Zaman sudah berubah. Dewasa ini para pemimpin berlomba-lomba mempromosikan anak-anak mereka untuk jadi pemimpin. Mereka berlomba-lomba mendirikan dinasti. Bukan hanya di pusat, di daerah-daerah banyak gubernur, bupati, dan walikota yang sudah membentuk dinasti. Mungkin bagi mereka memimpin tidak lagi menderita tapi menyenangkan. Ya, tentu menyenangkan. Menjadi pemimpin dilayani dengan berbagai fasilitas. Kadang-kadang pemimpin sudah seperti raja. Apapun kehendaknya dipenuhi orang. Ia ingin menumpuk hutang, terpenuhi. Ia ingin anaknya mewarisi kekuasaan, terpenuhi meskipun dengan menekuk aturan. Bertambah kesenangan si pemimpin ketika kehendaknya untuk mewariskan kekuasaan disetujui oleh guru besar hukum tata negara yang dulunya sering mencercanya. Didukung pula oleh para politikus yang tidak pernah mencalonkannya dan dulu menentangnya. Adapun kritikan dan penyesalan para guru besar di kampus-kampus dan budayawan terkemuka hanya dianggapnya sebagai “bagian dari demokrasi”.
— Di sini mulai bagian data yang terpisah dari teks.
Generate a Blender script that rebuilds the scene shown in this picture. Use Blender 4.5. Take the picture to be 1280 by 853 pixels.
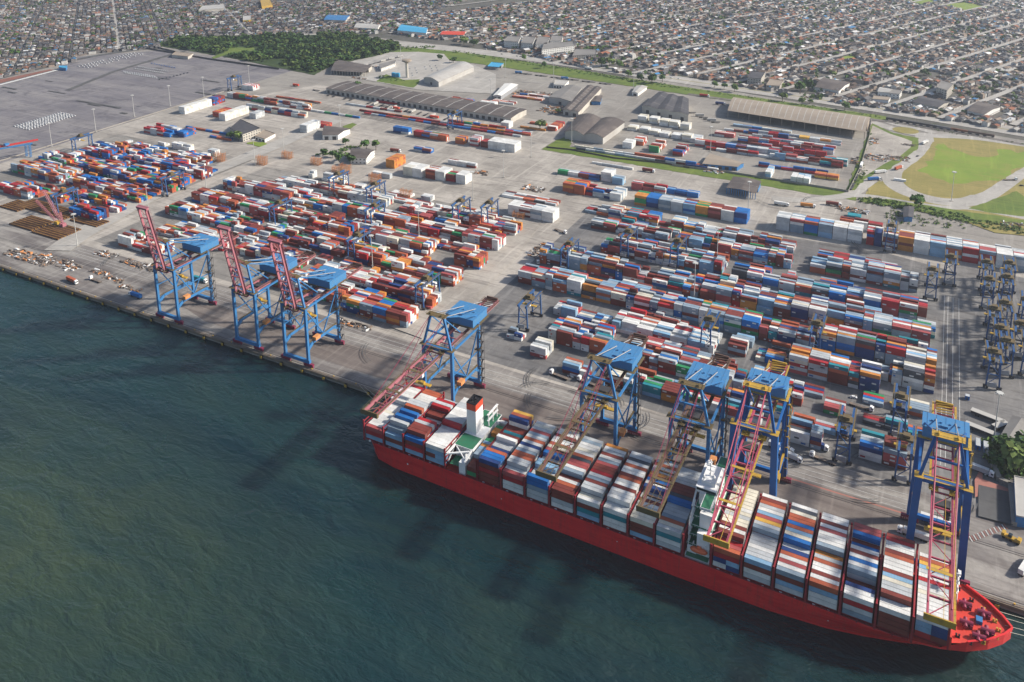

Lihatlah di berbagai kejadian, ia berkunjung ke suatu daerah, rakyat menyambutnya. Lebih menyenangkan baginya, senyumnya tersungging, ketika melihat rakyat berebutan mendapatkan kaos yang ia lemparkan dari jendela mobil mewahnya. Pemimpin memberi sesuatu kepada rakyat adalah baik. Tapi lihatlah Umar. Seringkali di malam hari ia, tanpa diketahui orang, menelusup ke perkampungan untuk memastikan kesejahteraan rakyat. Di suatu ketika ia dengar rintihan seorang perempuan mempertanyakan kepedulian Khalifah. Perempuan itu merebus batu hanya sekedar memberikan harapan kepada anak-anaknya yang kelaparan bahwa mereka akan segera makan dan meminta mereka untuk tidak menangis lagi. Umar segera ke baitul-mal untuk mengambil gandum. Karung gandum ia panggul sendiri. Pulang ke rumah, Umar menangis. “Tuhan, Umar yang dipuji banyak orang karena keadilan dan kebijaksanaannya, ternyata hanyalah seorang hamba yang hina.”
Bukan hanya sekadar tidak ingin menjerumuskan Abdullah bin Umar ke dalam penderitaan, larangan Umar kepada anaknya itu untuk dicalonkan menjadi khalifah didasari oleh keadilan yang telah tertanam kuat dalam jiwanya. Hukum Alquran sekalipun tidak serta merta ia terapkan manakala berakibat pada munculnya ketidakadilan. Demikianlah, misalnya, Umar tidak menerapkan hukum menyangkut harta rampasan perang. Menurut Qs 8: 41, empat per lima dari harta rampasan perang dibagikan untuk masing-masing tentara yang ikut perang. Dalam perang al-Qadisiyah, Umar tidak menerapkan hukum ini karena menimbulkan ketidakadilan. Di satu pihak, para tentara semakin kaya raya karena mereka banyak ikut perang dan setiap perang menghasilkan tambahan kekayaan. Di lain pihak, penduduk al-Qadisiyah jatuh miskin karena tanah yang menjadi sumber penghasilan mereka dirampas.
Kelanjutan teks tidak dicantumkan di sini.